Highlighting on the right to asylum, he said: “For decades the United States of America have been one of the strongest defenders of the human right to seek asylum. Sadly, this right, laid out and voted for by the U.S. in Article 14 of the Universal Declaration of Human Rights, is now being rejected by the current government of my country.”

In the same statement, Snowden accused the Obama administration of a disdainful attitude towards the rights to free expression of citizens, saying, his home government is “afraid of an informed, angry public demanding the constitutional government it was promised — and it should be.”  Snowden also accused  Vice President Biden of pressuring foreign leaders to deny him extradition.

Below is Snowden’s statement as it appears on the Wikileaks Web site:

One week ago I left Hong Kong after it became clear that my freedom and safety were under threat from my government for revealing the truth. My continued liberty has been owed to the efforts of friends new and old, family, and others who I have never met and probably never will. I trusted them with my life and they returned that trust with a faith in me for which I will always be thankful.

On Thursday, President Obama declared before the world that he would not permit any diplomatic “wheeling and dealing” over my case.
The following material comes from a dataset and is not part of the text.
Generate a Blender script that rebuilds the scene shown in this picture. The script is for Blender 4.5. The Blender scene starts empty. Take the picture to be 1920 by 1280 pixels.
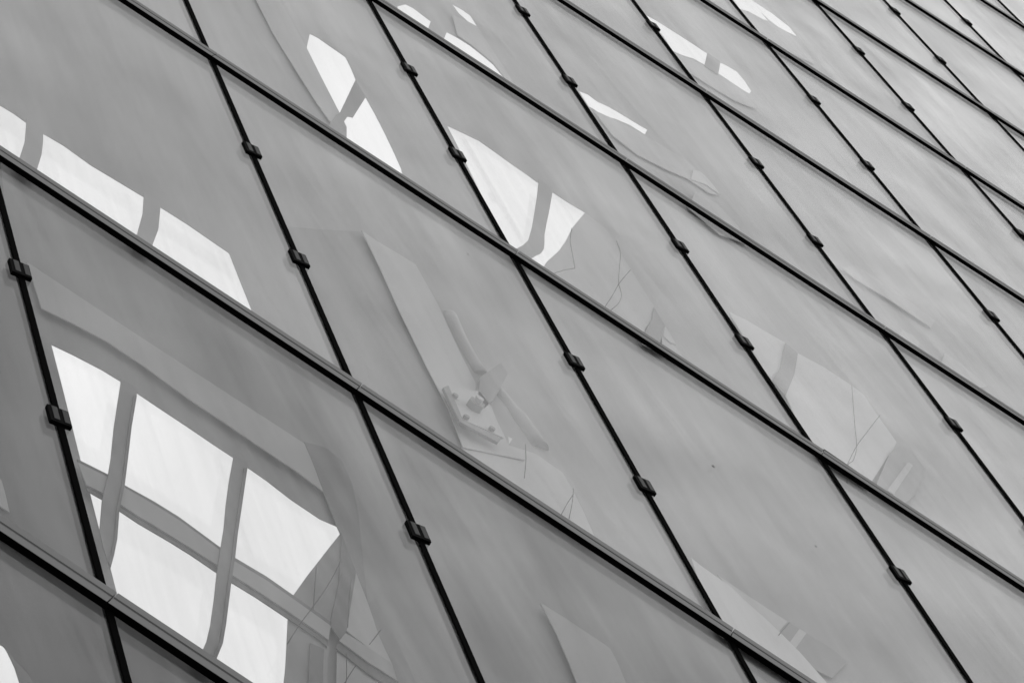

Yet now it is being reported that after promising not to do so, the President ordered his Vice President to pressure the leaders of nations from which I have requested protection to deny my asylum petitions.

This kind of deception from a world leader is not justice, and neither is the extralegal penalty of exile. These are the old, bad tools of political aggression. Their purpose is to frighten, not me, but those who would come after me.

For decades the United States of America have been one of the strongest defenders of the human right to seek asylum. Sadly, this right, laid out and voted for by the U.S. in Article 14 of the Universal Declaration of Human Rights, is now being rejected by the current government of my country. The Obama administration has now adopted the strategy of using citizenship as a weapon. Although I am convicted of nothing, it has unilaterally revoked my passport, leaving me a stateless person.

Without any judicial order, the administration now seeks to stop me exercising a basic right. A right that belongs to everybody. The right to seek asylum.